**Written instruction:**
Print the data that follows exactly.

**Provided data:**
....

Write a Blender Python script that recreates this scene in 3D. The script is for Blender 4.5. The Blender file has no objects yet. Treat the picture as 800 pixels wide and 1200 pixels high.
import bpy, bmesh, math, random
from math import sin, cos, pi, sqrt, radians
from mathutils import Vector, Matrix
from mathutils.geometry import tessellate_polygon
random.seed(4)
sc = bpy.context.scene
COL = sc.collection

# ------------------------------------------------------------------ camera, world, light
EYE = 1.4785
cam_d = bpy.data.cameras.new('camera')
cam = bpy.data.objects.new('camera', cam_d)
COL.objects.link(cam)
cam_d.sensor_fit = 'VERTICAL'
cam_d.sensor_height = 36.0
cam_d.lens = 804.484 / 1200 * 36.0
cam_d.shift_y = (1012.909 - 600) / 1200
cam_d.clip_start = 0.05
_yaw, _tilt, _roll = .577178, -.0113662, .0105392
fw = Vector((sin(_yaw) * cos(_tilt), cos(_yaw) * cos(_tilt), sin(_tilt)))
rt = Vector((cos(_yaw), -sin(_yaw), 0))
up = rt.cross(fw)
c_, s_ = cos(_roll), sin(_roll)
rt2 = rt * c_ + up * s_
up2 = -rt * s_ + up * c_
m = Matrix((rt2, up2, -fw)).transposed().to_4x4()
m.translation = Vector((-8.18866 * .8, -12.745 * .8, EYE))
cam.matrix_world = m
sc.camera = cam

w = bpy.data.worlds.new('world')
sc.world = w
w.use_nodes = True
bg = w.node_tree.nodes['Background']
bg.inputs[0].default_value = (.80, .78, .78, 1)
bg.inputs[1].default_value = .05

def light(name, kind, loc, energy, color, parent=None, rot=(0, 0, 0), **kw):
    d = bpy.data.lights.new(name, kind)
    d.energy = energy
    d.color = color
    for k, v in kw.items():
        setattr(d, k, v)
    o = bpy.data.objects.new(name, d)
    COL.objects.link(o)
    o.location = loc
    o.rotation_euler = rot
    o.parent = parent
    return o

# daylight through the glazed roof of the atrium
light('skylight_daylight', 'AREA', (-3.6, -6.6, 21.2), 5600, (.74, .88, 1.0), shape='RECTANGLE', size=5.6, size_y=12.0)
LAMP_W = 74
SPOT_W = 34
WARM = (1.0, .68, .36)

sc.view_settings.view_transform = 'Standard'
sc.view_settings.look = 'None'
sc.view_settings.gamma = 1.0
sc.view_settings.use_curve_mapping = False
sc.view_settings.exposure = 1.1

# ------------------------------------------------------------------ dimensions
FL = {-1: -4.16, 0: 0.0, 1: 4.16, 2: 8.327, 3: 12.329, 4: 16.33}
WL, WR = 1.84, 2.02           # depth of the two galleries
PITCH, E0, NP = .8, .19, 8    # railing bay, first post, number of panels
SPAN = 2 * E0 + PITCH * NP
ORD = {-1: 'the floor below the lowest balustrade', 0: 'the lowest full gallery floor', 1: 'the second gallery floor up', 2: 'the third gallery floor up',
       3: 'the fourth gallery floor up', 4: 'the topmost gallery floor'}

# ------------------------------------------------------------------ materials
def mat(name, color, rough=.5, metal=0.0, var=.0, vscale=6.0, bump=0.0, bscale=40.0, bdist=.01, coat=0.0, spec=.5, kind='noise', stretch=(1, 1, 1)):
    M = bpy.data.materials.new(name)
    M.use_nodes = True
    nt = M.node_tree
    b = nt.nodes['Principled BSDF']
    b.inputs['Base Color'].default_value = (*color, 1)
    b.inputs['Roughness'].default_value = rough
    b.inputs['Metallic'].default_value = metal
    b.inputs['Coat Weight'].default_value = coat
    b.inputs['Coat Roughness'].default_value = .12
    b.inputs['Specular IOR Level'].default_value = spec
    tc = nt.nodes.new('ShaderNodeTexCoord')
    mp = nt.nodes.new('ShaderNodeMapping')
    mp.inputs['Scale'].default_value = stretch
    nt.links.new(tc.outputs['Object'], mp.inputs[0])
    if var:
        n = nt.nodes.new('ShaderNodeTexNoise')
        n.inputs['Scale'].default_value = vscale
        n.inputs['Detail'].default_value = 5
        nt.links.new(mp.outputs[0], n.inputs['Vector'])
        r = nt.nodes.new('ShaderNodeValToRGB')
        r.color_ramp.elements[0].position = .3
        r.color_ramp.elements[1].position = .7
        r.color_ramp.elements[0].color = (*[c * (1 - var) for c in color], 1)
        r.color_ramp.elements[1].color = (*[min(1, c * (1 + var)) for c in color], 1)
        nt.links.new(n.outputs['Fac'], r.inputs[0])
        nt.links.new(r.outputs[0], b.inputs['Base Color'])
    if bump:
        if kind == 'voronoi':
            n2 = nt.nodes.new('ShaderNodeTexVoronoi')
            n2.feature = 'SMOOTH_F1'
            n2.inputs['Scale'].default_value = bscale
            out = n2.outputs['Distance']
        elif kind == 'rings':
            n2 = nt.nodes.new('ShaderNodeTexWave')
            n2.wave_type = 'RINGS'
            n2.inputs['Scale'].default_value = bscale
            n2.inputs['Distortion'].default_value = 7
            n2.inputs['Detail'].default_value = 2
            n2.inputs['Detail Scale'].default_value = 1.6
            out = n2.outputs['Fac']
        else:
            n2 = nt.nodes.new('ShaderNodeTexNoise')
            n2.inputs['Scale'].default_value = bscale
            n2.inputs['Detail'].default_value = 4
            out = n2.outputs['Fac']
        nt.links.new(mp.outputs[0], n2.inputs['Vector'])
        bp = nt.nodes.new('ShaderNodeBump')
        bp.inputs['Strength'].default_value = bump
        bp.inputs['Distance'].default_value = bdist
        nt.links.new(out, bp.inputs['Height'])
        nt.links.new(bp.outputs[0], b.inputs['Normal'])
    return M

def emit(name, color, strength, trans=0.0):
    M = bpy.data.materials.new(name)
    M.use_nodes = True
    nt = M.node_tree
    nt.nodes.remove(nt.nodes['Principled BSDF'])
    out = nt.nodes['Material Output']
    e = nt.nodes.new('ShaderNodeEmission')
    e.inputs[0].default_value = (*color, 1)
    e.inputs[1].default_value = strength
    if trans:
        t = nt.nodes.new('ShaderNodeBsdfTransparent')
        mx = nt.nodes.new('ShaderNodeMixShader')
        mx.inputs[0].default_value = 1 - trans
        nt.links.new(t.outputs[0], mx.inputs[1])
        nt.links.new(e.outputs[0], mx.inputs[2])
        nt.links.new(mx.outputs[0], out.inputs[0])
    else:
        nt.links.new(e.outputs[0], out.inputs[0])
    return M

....

**Reply to the task:**
Write a Blender Python script that recreates this scene in 3D. The script is for Blender 4.5. The Blender file has no objects yet. Treat the picture as 800 pixels wide and 1200 pixels high.
import bpy, bmesh, math, random
from math import sin, cos, pi, sqrt, radians
from mathutils import Vector, Matrix
from mathutils.geometry import tessellate_polygon
random.seed(4)
sc = bpy.context.scene
COL = sc.collection

# ------------------------------------------------------------------ camera, world, light
EYE = 1.4785
cam_d = bpy.data.cameras.new('camera')
cam = bpy.data.objects.new('camera', cam_d)
COL.objects.link(cam)
cam_d.sensor_fit = 'VERTICAL'
cam_d.sensor_height = 36.0
cam_d.lens = 804.484 / 1200 * 36.0
cam_d.shift_y = (1012.909 - 600) / 1200
cam_d.clip_start = 0.05
_yaw, _tilt, _roll = .577178, -.0113662, .0105392
fw = Vector((sin(_yaw) * cos(_tilt), cos(_yaw) * cos(_tilt), sin(_tilt)))
rt = Vector((cos(_yaw), -sin(_yaw), 0))
up = rt.cross(fw)
c_, s_ = cos(_roll), sin(_roll)
rt2 = rt * c_ + up * s_
up2 = -rt * s_ + up * c_
m = Matrix((rt2, up2, -fw)).transposed().to_4x4()
m.translation = Vector((-8.18866 * .8, -12.745 * .8, EYE))
cam.matrix_world = m
sc.camera = cam

w = bpy.data.worlds.new('world')
sc.world = w
w.use_nodes = True
bg = w.node_tree.nodes['Background']
bg.inputs[0].default_value = (.80, .78, .78, 1)
bg.inputs[1].default_value = .05

def light(name, kind, loc, energy, color, parent=None, rot=(0, 0, 0), **kw):
    d = bpy.data.lights.new(name, kind)
    d.energy = energy
    d.color = color
    for k, v in kw.items():
        setattr(d, k, v)
    o = bpy.data.objects.new(name, d)
    COL.objects.link(o)
    o.location = loc
    o.rotation_euler = rot
    o.parent = parent
    return o

# daylight through the glazed roof of the atrium
light('skylight_daylight', 'AREA', (-3.6, -6.6, 21.2), 5600, (.74, .88, 1.0), shape='RECTANGLE', size=5.6, size_y=12.0)
LAMP_W = 74
SPOT_W = 34
WARM = (1.0, .68, .36)

sc.view_settings.view_transform = 'Standard'
sc.view_settings.look = 'None'
sc.view_settings.gamma = 1.0
sc.view_settings.use_curve_mapping = False
sc.view_settings.exposure = 1.1

# ------------------------------------------------------------------ dimensions
FL = {-1: -4.16, 0: 0.0, 1: 4.16, 2: 8.327, 3: 12.329, 4: 16.33}
WL, WR = 1.84, 2.02           # depth of the two galleries
PITCH, E0, NP = .8, .19, 8    # railing bay, first post, number of panels
SPAN = 2 * E0 + PITCH * NP
ORD = {-1: 'the floor below the lowest balustrade', 0: 'the lowest full gallery floor', 1: 'the second gallery floor up', 2: 'the third gallery floor up',
       3: 'the fourth gallery floor up', 4: 'the topmost gallery floor'}

# ------------------------------------------------------------------ materials
def mat(name, color, rough=.5, metal=0.0, var=.0, vscale=6.0, bump=0.0, bscale=40.0, bdist=.01, coat=0.0, spec=.5, kind='noise', stretch=(1, 1, 1)):
    M = bpy.data.materials.new(name)
    M.use_nodes = True
    nt = M.node_tree
    b = nt.nodes['Principled BSDF']
    b.inputs['Base Color'].default_value = (*color, 1)
    b.inputs['Roughness'].default_value = rough
    b.inputs['Metallic'].default_value = metal
    b.inputs['Coat Weight'].default_value = coat
    b.inputs['Coat Roughness'].default_value = .12
    b.inputs['Specular IOR Level'].default_value = spec
    tc = nt.nodes.new('ShaderNodeTexCoord')
    mp = nt.nodes.new('ShaderNodeMapping')
    mp.inputs['Scale'].default_value = stretch
    nt.links.new(tc.outputs['Object'], mp.inputs[0])
    if var:
        n = nt.nodes.new('ShaderNodeTexNoise')
        n.inputs['Scale'].default_value = vscale
        n.inputs['Detail'].default_value = 5
        nt.links.new(mp.outputs[0], n.inputs['Vector'])
        r = nt.nodes.new('ShaderNodeValToRGB')
        r.color_ramp.elements[0].position = .3
        r.color_ramp.elements[1].position = .7
        r.color_ramp.elements[0].color = (*[c * (1 - var) for c in color], 1)
        r.color_ramp.elements[1].color = (*[min(1, c * (1 + var)) for c in color], 1)
        nt.links.new(n.outputs['Fac'], r.inputs[0])
        nt.links.new(r.outputs[0], b.inputs['Base Color'])
    if bump:
        if kind == 'voronoi':
            n2 = nt.nodes.new('ShaderNodeTexVoronoi')
            n2.feature = 'SMOOTH_F1'
            n2.inputs['Scale'].default_value = bscale
            out = n2.outputs['Distance']
        elif kind == 'rings':
            n2 = nt.nodes.new('ShaderNodeTexWave')
            n2.wave_type = 'RINGS'
            n2.inputs['Scale'].default_value = bscale
            n2.inputs['Distortion'].default_value = 7
            n2.inputs['Detail'].default_value = 2
            n2.inputs['Detail Scale'].default_value = 1.6
            out = n2.outputs['Fac']
        else:
            n2 = nt.nodes.new('ShaderNodeTexNoise')
            n2.inputs['Scale'].default_value = bscale
            n2.inputs['Detail'].default_value = 4
            out = n2.outputs['Fac']
        nt.links.new(mp.outputs[0], n2.inputs['Vector'])
        bp = nt.nodes.new('ShaderNodeBump')
        bp.inputs['Strength'].default_value = bump
        bp.inputs['Distance'].default_value = bdist
        nt.links.new(out, bp.inputs['Height'])
        nt.links.new(bp.outputs[0], b.inputs['Normal'])
    return M

def emit(name, color, strength, trans=0.0):
    M = bpy.data.materials.new(name)
    M.use_nodes = True
    nt = M.node_tree
    nt.nodes.remove(nt.nodes['Principled BSDF'])
    out = nt.nodes['Material Output']
    e = nt.nodes.new('ShaderNodeEmission')
    e.inputs[0].default_value = (*color, 1)
    e.inputs[1].default_value = strength
    if trans:
        t = nt.nodes.new('ShaderNodeBsdfTransparent')
        mx = nt.nodes.new('ShaderNodeMixShader')
        mx.inputs[0].default_value = 1 - trans
        nt.links.new(t.outputs[0], mx.inputs[1])
        nt.links.new(e.outputs[0], mx.inputs[2])
        nt.links.new(mx.outputs[0], out.inputs[0])
    else:
        nt.links.new(e.outputs[0], out.inputs[0])
    return M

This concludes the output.